Pettinati, truccati e strapazzati, i vampiri preferiscono l’America e si godono il bel momento, beneficiando di una celebrità che conta ormai numerosissime trasposizioni cinematografiche. Una razza di dannati che continua ad avere un forte ascendente sull’immaginario collettivo, la cui condizione solleva spesso inquietanti interrogativi. E questa volta a voler dire la sua è stata una voce molto autorevole, quella di Tim Burton (Beetlejuice, 1988, Edward mani di forbice, 1990), con una gran voglia di risvegliare la forza di un mito popolare che da sempre ci fa riflettere su bene e male.

L’amore perduto è sempre la causa di tutto, l’origine di ogni sofferenza. E l’immortalità è la croce peggiore per chiunque speri di incontrare di nuovo la propria metà, in un mondo meno crudele di questo. È Barnabas Collins, figlio di un ricco imprenditore, giovane di bell’aspetto, innamorato follemente della dolce Josette, lo sfortunato personaggio che in Dark Shadow si trova a vestire i panni dell’eroe maledetto. Condannato dalla gelosia della potente strega Angelique, è a lui che spetta la triste sorte dell’eterna sete di sangue e, come se non bastasse, un isolamento dal mondo lungo qualche secolo. Sarà il 1972 quando il vampiro riuscirà a tornare al suo maniero, in un epoca completamente cambiata, in una città ormai sotto il giogo della bella strega, ancora viva e splendente, che ora veste i panni di un’imprenditrice senza scrupoli.

La coppia più dark del cinema Burton e Johnny Depp (Sweeney Todd: Il diabolico barbiere di Fleet Street Sweeney, 2007, La fabbrica di cioccolato, 2005) irrompe così tra le 200 stanze di un maxi castello con un vampiro dallo stile unico, un po’ vintage, con trasfusioni di psichedelia e un alto dosaggio di commedia e romanticismo.
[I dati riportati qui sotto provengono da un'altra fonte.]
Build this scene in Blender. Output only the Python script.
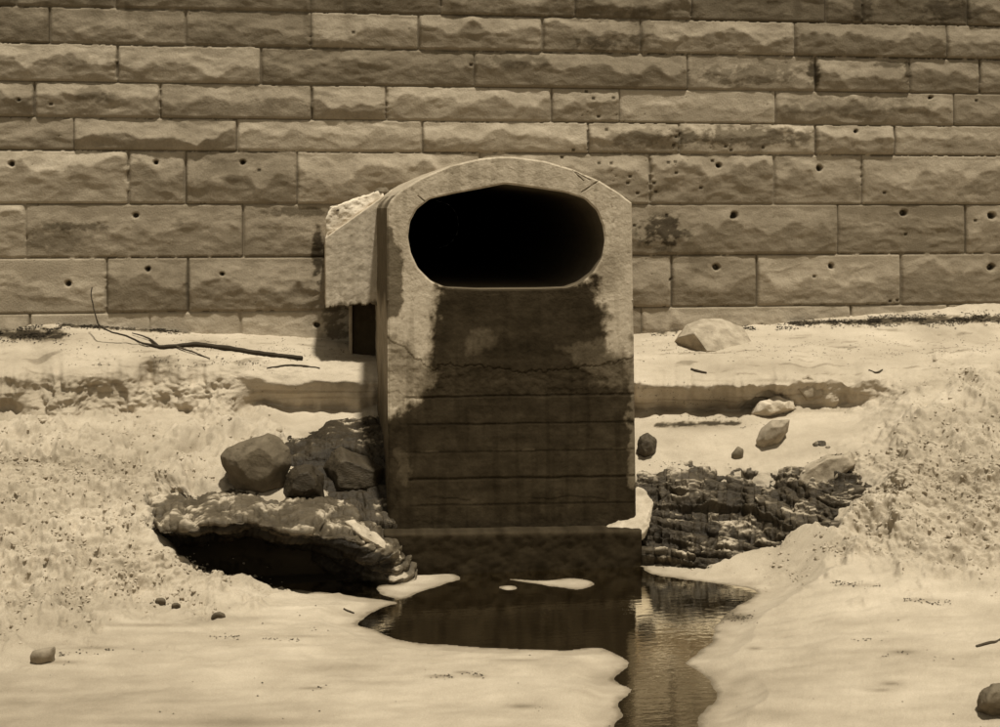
import bpy, bmesh, math, random
import numpy as np
from mathutils import Vector

random.seed(7)
RS = np.random.RandomState(11)
for o in list(bpy.data.objects):
    bpy.data.objects.remove(o)
S = bpy.context.scene
C = S.collection

# ------------------------------------------------------------------ camera
F, HZ, EYE, TH = 1300.0, 210.0, 2.81, math.radians(7.9)   # focal length and horizon row in photo pixels, eye height, yaw
cd = bpy.data.cameras.new('camera')
cam = bpy.data.objects.new('camera', cd)
C.objects.link(cam)
cam.location = (0, 0, EYE)
cam.rotation_euler = (math.radians(90), 0, -TH)
cd.sensor_width = 36
cd.lens = F / 1000 * 36
cd.shift_y = -(363.5 - HZ) / 1000
cd.clip_end = 500
S.camera = cam

# ------------------------------------------------------------------ light
SUN = Vector((0.09, -0.27, 0.95)).normalized()
w = bpy.data.worlds.new('World')
S.world = w
w.use_nodes = True
nt = w.node_tree
bg = nt.nodes['Background']
sky = nt.nodes.new('ShaderNodeTexSky')
sky.sky_type = 'NISHITA'
sky.sun_disc = False
sky.sun_elevation = math.asin(SUN.z)
sky.sun_rotation = math.atan2(SUN.x, SUN.y)
hs = nt.nodes.new('ShaderNodeHueSaturation')
hs.inputs['Saturation'].default_value = 0.0      # a toned monochrome plate: the sky's blue is not recorded
tn = nt.nodes.new('ShaderNodeMix')
tn.data_type = 'RGBA'
tn.blend_type = 'MULTIPLY'
tn.inputs[0].default_value = 1
tn.inputs[7].default_value = (1, 0.92, 0.74, 1)
nt.links.new(sky.outputs[0], hs.inputs['Color'])
nt.links.new(hs.outputs[0], tn.inputs[6])
nt.links.new(tn.outputs[2], bg.inputs[0])
bg.inputs[1].default_value = 0.062
sd = bpy.data.lights.new('sun', 'SUN')
sd.energy = 3.7
sd.angle = math.radians(3.0)
sd.color = (1, 0.945, 0.82)
so = bpy.data.objects.new('sun', sd)
C.objects.link(so)
so.rotation_euler = SUN.to_track_quat('Z', 'Y').to_euler()
so.location = (3, -6, 12)
S.view_settings.view_transform = 'Standard'
S.view_settings.look = 'None'
S.view_settings.exposure = 0.38
S.view_settings.gamma = 1

# ------------------------------------------------------------------ helpers
cT, sT = math.cos(TH), math.sin(TH)


def PY(px, py, y):
    a = (np.asarray(px, float) - 500) / F
    b = (HZ - np.asarray(py, float)) / F
    t = y / (cT - a * sT)
    return np.stack(np.broadcast_arrays(t * (sT + a * cT), y + 0 * t, EYE + b * t), -1)


def PZ(px, py, z):
    a = (np.asarray(px, float) - 500) / F
    b = (HZ - np.asarray(py, float)) / F
    t = (z - EYE) / b
    return np.stack(np.broadcast_arrays(t * (sT + a * cT), t * (cT - a * sT), z + 0 * t), -1)


def PIX(P):
    d = P[..., 0] * sT + P[..., 1] * cT
    r = P[..., 0] * cT - P[..., 1] * sT
    d = np.maximum(d, 0.2)
    return 500 + F * r / d, HZ - F * (P[..., 2] - EYE) / d, d


perm = np.random.RandomState(5).permutation(256)
perm = np.concatenate([perm, perm, perm])
GR = np.random.RandomState(6).normal(size=(256, 3))
GR /= np.linalg.norm(GR, axis=1)[:, None]


def perlin(x, y, z):
    x, y, z = np.broadcast_arrays(np.asarray(x, float), np.asarray(y, float), np.asarray(z, float))
    xi, yi, zi = np.floor(x).astype(int), np.floor(y).astype(int), np.floor(z).astype(int)
    xf, yf, zf = x - xi, y - yi, z - zi
    u, v, q = [t * t * t * (t * (t * 6 - 15) + 10) for t in (xf, yf, zf)]
    xi, yi, zi = xi & 255, yi & 255, zi & 255
    r = 0
    for i in (0, 1):
        for j in (0, 1):
            for k in (0, 1):
                h = perm[perm[perm[xi + i] + yi + j] + zi + k]
                g = GR[h]
                d = g[..., 0] * (xf - i) + g[..., 1] * (yf - j) + g[..., 2] * (zf - k)
                r = r + d * (u if i else 1 - u) * (v if j else 1 - v) * (q if k else 1 - q)
    return r * 1.6


def fbm(x, y, z, o=4, g=0.5):
    r, a, f = 0, 1.0, 1.0
    for i in range(o):
        r = r + a * perlin(np.asarray(x) * f + 13.7 * i, np.asarray(y) * f + 5.1 * i, np.asarray(z) * f + 9.3 * i)
        a *= g
        f *= 2.03
    return r


def ss(e0, e1, x):
    t = np.clip((x - e0) / (e1 - e0), 0, 1)
    return t * t * (3 - 2 * t)


def sdist(X, Y, poly):
    """signed distance to a polygon, negative inside"""
    X = np.asarray(X, float)
    Y = np.asarray(Y, float)
    d = np.full(X.shape, 1e18)
    ins = np.zeros(X.shape, bool)
    n = len(poly)
    for i in range(n):
        ax, ay = poly[i][0], poly[i][1]
        bx, by = poly[(i + 1) % n][0], poly[(i + 1) % n][1]
        ex, ey = bx - ax, by - ay
        t = np.clip(((X - ax) * ex + (Y - ay) * ey) / (ex * ex + ey * ey + 1e-12), 0, 1)
        d = np.minimum(d, (X - ax - t * ex) ** 2 + (Y - ay - t * ey) ** 2)
        if abs(ey) > 1e-12:
            c = ((ay > Y) != (by > Y)) & (X < ex * (Y - ay) / ey + ax)
            ins ^= c
    d = np.sqrt(d)
    return np.where(ins, -d, d)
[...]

Dato che nulla si crea e nulla si distrugge, il saggio regista ha avuto la buona idea di prendere spunto dalla bizzarra serie televisiva omonima (Dark Shadow, 1966-1971) di Dan Curtis, riadattata per il grande schermo grazie alla sceneggiatura di Seth Grahame-Smith (Hard Times - Tempi duri per RJ Berger, 2010-2011). Il risultato raggiunto è senz’altro al di spora della media e delle mode. Tim Burton dimostra di saper guardare alle cose in modo insolito e svela aspetti inconsueti anche in terreni come quello dei vampiri, in cui il cinema sta facendo incursione da un bel pezzo, ultimamente con scarsi risultati.
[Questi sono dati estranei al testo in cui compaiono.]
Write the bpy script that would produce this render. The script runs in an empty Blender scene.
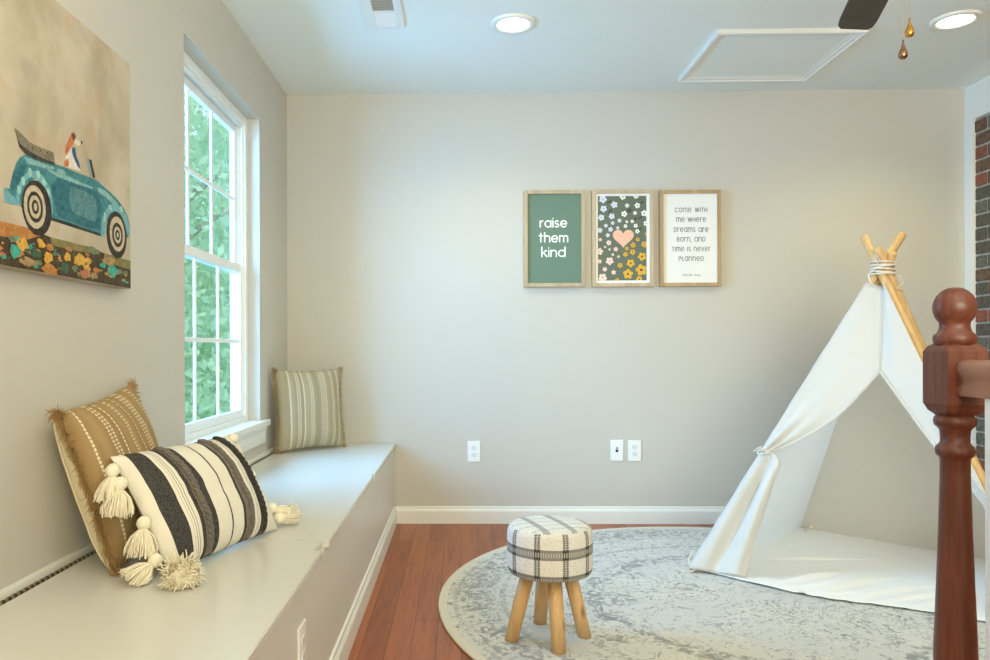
import bpy, bmesh, math, random
from mathutils import Vector, Matrix, noise as mnoise
R = math.radians
sc = bpy.context.scene
col = sc.collection

# ------------------------------------------------------------------ camera
cam_d = bpy.data.cameras.new('camera')
cam = bpy.data.objects.new('camera', cam_d)
col.objects.link(cam)
cam_d.sensor_width = 36.0
cam_d.lens = 750.76 / 990 * 36
cam_d.shift_x = (495 - 446.0) / 990
cam_d.shift_y = (349.62 - 330) / 990
cam_d.clip_start = 0.05
cam.location = (0, 0, 0.9853)
cam.rotation_euler = (Matrix.Rotation(0.01914, 4, 'Z') @ Matrix.Rotation(R(90), 4, 'X') @ Matrix.Rotation(-0.00283, 4, 'Z')).to_euler()
sc.camera = cam

# ------------------------------------------------------------------ world, sun, large lights, exposure
sc.view_settings.view_transform = 'Standard'
sc.view_settings.look = 'None'
sc.view_settings.gamma = 1
sc.view_settings.use_curve_mapping = False
sc.view_settings.exposure = -0.11
sc.cycles.use_denoising = True
sc.cycles.max_bounces = 10
sc.cycles.diffuse_bounces = 6
sc.cycles.sample_clamp_indirect = 6

w = bpy.data.worlds.new('sky')
sc.world = w
w.use_nodes = True
bgn = w.node_tree.nodes['Background']
bgn.inputs[0].default_value = (0.74, 0.95, 1.0, 1)
bgn.inputs[1].default_value = 1.3

def light(name, typ, loc, direction, energy, color, **kw):
    d = bpy.data.lights.new(name, typ)
    d.energy = energy
    d.color = color
    for k, v in kw.items():
        setattr(d, k, v)
    o = bpy.data.objects.new(name, d)
    col.objects.link(o)
    o.location = loc
    o.rotation_euler = Vector(direction).to_track_quat('-Z', 'Y').to_euler()
    return o

light('sun', 'SUN', (0, 0, 6), (-0.62, 0.38, -0.7), 2.6, (1.0, 0.96, 0.88), angle=R(2))
# daylight that falls through the window from the open sky beside the house
light('window_daylight', 'AREA', (-2.2, 2.85, 1.7), (0.98, 0.2, -0.12), 325, (0.18, 0.50, 1.0), shape='RECTANGLE', size=1.8, size_y=1.8)
# added fill from behind the camera and up at the ceiling; warm room lamp
light('rear_fill', 'AREA', (1.3, -2.4, 1.35), (-0.12, 1, 0.02), 90, (1.0, 0.98, 0.74), shape='RECTANGLE', size=2.6, size_y=1.7)  # added fill panel, the rear wall has no window
light('ceiling_fill', 'AREA', (0.9, 0.1, 1.5), (0.02, 0.6, 1), 64, (1.0, 1.0, 0.90), shape='RECTANGLE', size=1.2, size_y=1.2)  # added uplight that brightens the ceiling
light('warm_lamp', 'AREA', (-0.25, 0.35, 1.9), (-0.35, 0.55, -0.75), 4.0, (1, .62, .25), shape='DISK', size=.5)

# ------------------------------------------------------------------ dimensions
XL, XR, YF, H, YB = -0.986, 2.828, 4.261, 2.44, -2.7
BT = 0.456                       # bench top

# ------------------------------------------------------------------ helpers: objects
def obj(name, bm, mats, parent=None, smooth=False, loc=None):
    me = bpy.data.meshes.new(name)
    bm.normal_update()
    bm.to_mesh(me)
    bm.free()
    for m in (mats if isinstance(mats, (list, tuple)) else [mats]):
        me.materials.append(m)
    if smooth:
        for p in me.polygons:
            p.use_smooth = True
    o = bpy.data.objects.new(name, me)
    col.objects.link(o)
    if parent:
        o.parent = parent
    if loc:
        o.location = loc
    return o

def tag(o, label, cat, group=None, kind=None):
    if label: o['label'] = label
    if cat: o['category'] = cat
    if group: o['group'] = group
    if kind: o['kind'] = kind
    return o

def struct(o):
    o['kind'] = 'structure'
    return o

def thing(name, label, cat, loc=(0, 0, 0), group=None):
    o = bpy.data.objects.new(name, None)
    o.empty_display_size = 0.1
    col.objects.link(o)
    o.location = loc
    return tag(o, label, cat, group)

def copy_tree(o, parent=None):
    c = o.copy()
    col.objects.link(c)
    if parent:
        c.parent = parent
    for ch in list(o.children):
        copy_tree(ch, c)
    return c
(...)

Toccando tematiche ad alto rischio quali amore, gelosia e avidità il film scivola sopra banalità e cliché senza mai scadere nello scontato o prendersi troppo sul serio. La sottile ironia presente sullo sfondo dell’intera storia rimane la caratteristica vincente di tutta la ricetta, con un Depp che sembra dover ridere da un momento all’altro e il quadretto della famiglia Collins che ricorda tanto l’aria grottesca e divertente che si respira in casa Addams.
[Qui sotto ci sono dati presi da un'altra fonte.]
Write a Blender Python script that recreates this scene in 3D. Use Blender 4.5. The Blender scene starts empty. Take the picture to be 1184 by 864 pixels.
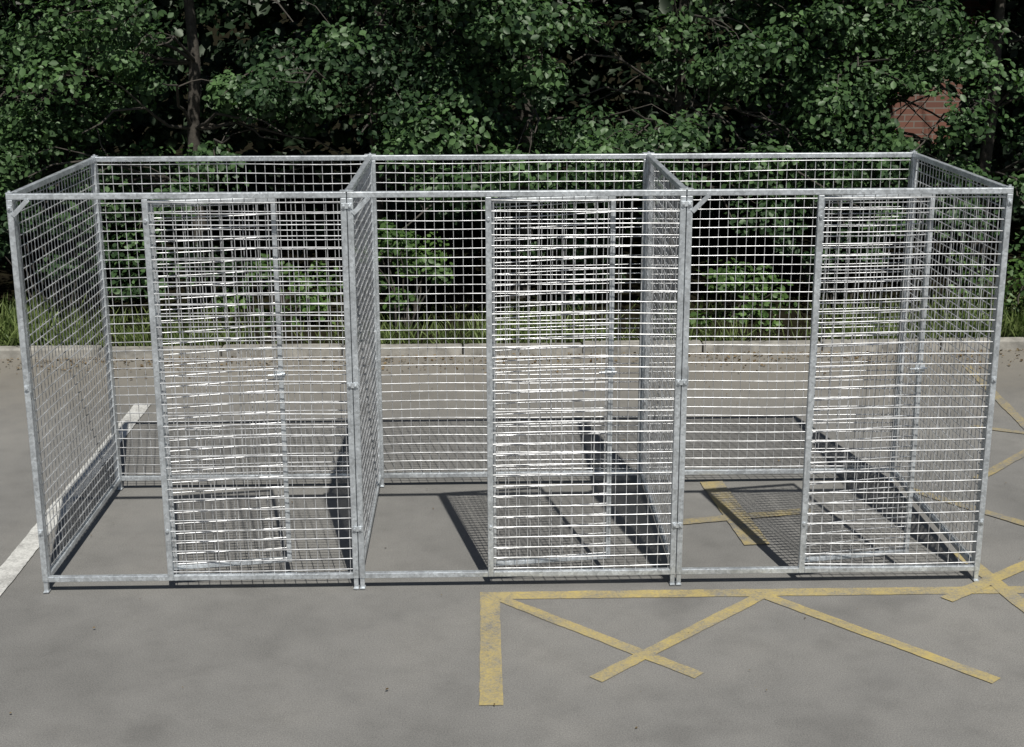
import bpy, bmesh, math, random
import numpy as np
from mathutils import Vector, Matrix
random.seed(3); rng=np.random.default_rng(5)
S=bpy.context.scene
CAM=(-0.1521,-6.0735,2.6676); PITCH,YAW,ROLL,FPX=0.2636,0.0235,-0.003,1637.75
W,X1,X2,DEP=2.168,-0.717,0.747,1.42

# ---------------- node helpers ----------------
def mat(name):
    m=bpy.data.materials.new(name); m.use_nodes=True
    nt=m.node_tree; b=nt.nodes['Principled BSDF']; return m,nt,b
def noise(nt,scale,detail=4,rough=.55,vec=None):
    n=nt.nodes.new('ShaderNodeTexNoise'); n.inputs['Scale'].default_value=scale
    n.inputs['Detail'].default_value=detail; n.inputs['Roughness'].default_value=rough
    if vec is not None: nt.links.new(vec,n.inputs['Vector'])
    return n.outputs['Fac']
def ramp(nt,fac,stops):
    r=nt.nodes.new('ShaderNodeValToRGB'); e=r.color_ramp.elements
    while len(e)<len(stops): e.new(.5)
    for el,(ps,c) in zip(e,stops):
        el.position=ps; el.color=(*c,1)
    nt.links.new(fac,r.inputs['Fac']); return r.outputs['Color']
def g3(v): return (v,v,v)
def mix(nt,fac,a,b,mode='MIX'):
    m=nt.nodes.new('ShaderNodeMix'); m.data_type='RGBA'; m.blend_type=mode
    for s,i in ((fac,0),(a,6),(b,7)):
        if isinstance(s,(int,float)): m.inputs[i].default_value=s
        elif isinstance(s,tuple): m.inputs[i].default_value=(*s,1)
        else: nt.links.new(s,m.inputs[i])
    return m.outputs[2]
def bump(nt,b,h,strength,dist=.01):
    n=nt.nodes.new('ShaderNodeBump'); n.inputs['Strength'].default_value=strength; n.inputs['Distance'].default_value=dist
    nt.links.new(h,n.inputs['Height']); nt.links.new(n.outputs[0],b.inputs['Normal'])

def asphalt_color(nt):
    pos=nt.nodes.new('ShaderNodeNewGeometry').outputs['Position']
    big=noise(nt,.7,4,.65,pos); mid=noise(nt,4.5,5,.7,pos); fine=noise(nt,170,2,.8,pos)
    c=ramp(nt,big,[(.32,(.142,.140,.133)),(.5,(.178,.175,.166)),(.68,(.205,.200,.187))])
    c=mix(nt,.5,c,ramp(nt,mid,[(.3,g3(.75)),(.5,g3(1)),(.75,g3(1.16))]),'MULTIPLY')
    c=mix(nt,.8,c,ramp(nt,fine,[(.3,g3(.6)),(.5,g3(1)),(.72,(1.45,1.43,1.38))]),'MULTIPLY')
    st=noise(nt,1.9,3,.5,pos)
    c=mix(nt,ramp(nt,st,[(.58,g3(0)),(.74,g3(.4))]),c,(.088,.086,.082))
    sp=nt.nodes.new('ShaderNodeSeparateXYZ'); nt.links.new(pos,sp.inputs[0])
    a=nt.nodes.new('ShaderNodeMath'); a.operation='MULTIPLY_ADD'; nt.links.new(mid,a.inputs[0]); a.inputs[1].default_value=1.6; nt.links.new(sp.outputs[1],a.inputs[2])
    mr=nt.nodes.new('ShaderNodeMapRange'); nt.links.new(a.outputs[0],mr.inputs[0]); mr.inputs[1].default_value=3.2; mr.inputs[2].default_value=5.2; mr.inputs[4].default_value=.7
    c=mix(nt,mr.outputs[0],c,(.21,.19,.155))
    return c,fine,pos
def asphalt_mat():
    m,nt,b=mat('asphalt'); c,fine,pos=asphalt_color(nt)
    nt.links.new(c,b.inputs['Base Color']); b.inputs['Roughness'].default_value=.92; b.inputs['Specular IOR Level'].default_value=.25
    bump(nt,b,fine,.3,.004); return m
def paint_mat(name,col,lo,hi,mx):
    m,nt,b=mat(name); c,fine,pos=asphalt_color(nt)
    n1=noise(nt,5,6,.75,pos); n2=noise(nt,90,2,.8,pos)
    a=nt.nodes.new('ShaderNodeMath'); a.operation='MULTIPLY_ADD'; nt.links.new(n2,a.inputs[0]); a.inputs[1].default_value=.6; nt.links.new(n1,a.inputs[2])
    f=ramp(nt,a.outputs[0],[(lo,g3(0)),(hi,g3(mx))])
    nt.links.new(mix(nt,f,c,col),b.inputs['Base Color']); b.inputs['Roughness'].default_value=.92; b.inputs['Specular IOR Level'].default_value=.25
    bump(nt,b,fine,.3,.004); return m
def soil_mat(name='woodland_soil'):
    m,nt,b=mat(name); pos=nt.nodes.new('ShaderNodeNewGeometry').outputs['Position']
    c=ramp(nt,noise(nt,9,4,.7,pos),[(.3,(.008,.007,.005)),(.55,(.018,.016,.010)),(.72,(.02,.028,.011))])
    nt.links.new(c,b.inputs['Base Color']); b.inputs['Roughness'].default_value=1; b.inputs['Specular IOR Level'].default_value=0; return m
def steel_mat(name,base,rough,met):
    m,nt,b=mat(name); pos=nt.nodes.new('ShaderNodeNewGeometry').outputs['Position']
    v=nt.nodes.new('ShaderNodeTexVoronoi'); v.inputs['Scale'].default_value=90; nt.links.new(pos,v.inputs['Vector'])
    c=ramp(nt,noise(nt,7,4,.7,pos),[(.3,tuple(x*.6 for x in base)),(.62,base)])
    sp=nt.nodes.new('ShaderNodeSeparateColor'); nt.links.new(v.outputs['Color'],sp.inputs[0])
    c=mix(nt,.6,c,ramp(nt,sp.outputs[0],[(0,g3(.62)),(1,g3(1.2))]),'MULTIPLY')
    nt.links.new(c,b.inputs['Base Color']); b.inputs['Metallic'].default_value=met
    rr=nt.nodes.new('ShaderNodeMapRange'); nt.links.new(sp.outputs[1],rr.inputs[0]); rr.inputs[3].default_value=rough-.08; rr.inputs[4].default_value=rough+.12
    nt.links.new(rr.outputs[0],b.inputs['Roughness']); return m
def wire_mat(name,base,rough,met):
    m,nt,b=mat(name); pos=nt.nodes.new('ShaderNodeNewGeometry').outputs['Position']
    nt.links.new(ramp(nt,noise(nt,11,3,.75,pos),[(.36,tuple(x*.5 for x in base)),(.60,base)]),b.inputs['Base Color'])
    b.inputs['Metallic'].default_value=met; b.inputs['Roughness'].default_value=rough; return m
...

All’interno del mondo creato da Burton la stranezza è ciò che vale. Tra le righe si potrebbe anche leggere una sottile vena critica nei confronti di ogni conformismo. In tal senso un film come questo può suonare proprio come una provocazione. In un periodo in cui anche uno dei personaggi più inquietanti della storia della letteratura può essere ridotto a dandy da soap opera, l’unico modo per riappropriarci del valore tragico della figura del vampiro è forse tratteggiarlo con tutte le risorse della fantasia e gli espedienti di una calibratissima comicità, per arrivare a sprigionare ancora una volta quella magia che può giungere fino alle soglie dell’incubo.